Apart from corruption, another cankerworm dwarfing Nigeria’s economy is sole dependent on oil. The Nigeria economy is as unstable as the fluctuation in the global crude oil price. The economy that depends solely on one product would be unable to meet the basic social and infrastructural needs of the people or develop like others. Therefore, Nigeria should be talking about going back to its roots that ensured economic sustainability which it abandoned in 1975 at the wake of the oil boom. The oil windfall has been grossly abused and mismanaged that it would be foolhardy for anyone to rely on it for the development of this country. The era when Nigeria would have developed with oil money has passed. The country has got to a stage where there are too many greedy mouths craving for the oil money that it is not even enough to satisfy corrupt tendencies much less anything remaining for development !

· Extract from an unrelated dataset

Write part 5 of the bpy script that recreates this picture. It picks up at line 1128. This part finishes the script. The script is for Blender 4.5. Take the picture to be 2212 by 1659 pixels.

Reviving agriculture will therefore enable Nigeria get back to where she was in the sixties and early seventies. At that point, she will regain her position as exporter of major agricultural products, and be self-sufficient in food produce to be able to save the huge money expended on importation.

No doubt, all the G-20 countries Nigeria desire to join in its vision 20-20-20 are not importers of food and industrial products. If care is not taken, soon, Nigeria will start importing yam, cow, sheep, garri, cassava, millet and beans, just as it is now a major importer of rice and poultry. Already, Nigeria is the world’s largest importer of food and industrial products.

As Nigeria hopes to be one of the twenty most developed nations by the years 2020, the county should know that, for now its economy is in contrast with what obtains in those countries. We are not on the path of belonging there yet, not even by 2020 unless radical measures are taken to change the mono-economic system. Nigeria should know that other developed countries it is hoping to join are not static, waiting for Nigeria to meet them.

To meet the 20 20 20 target, Nigeria must re-order its priorities and put first things first. We cannot jump the gun. Nigeria must come back to where it derailed. Nigeria must come back to cocoa, Rubber, timber, palm oil, groundout, cotton, hides and skin as well as the farm settlements. Except these are done, the magical transformation maybe impossible in a country with mono-economy and concentration of corruption.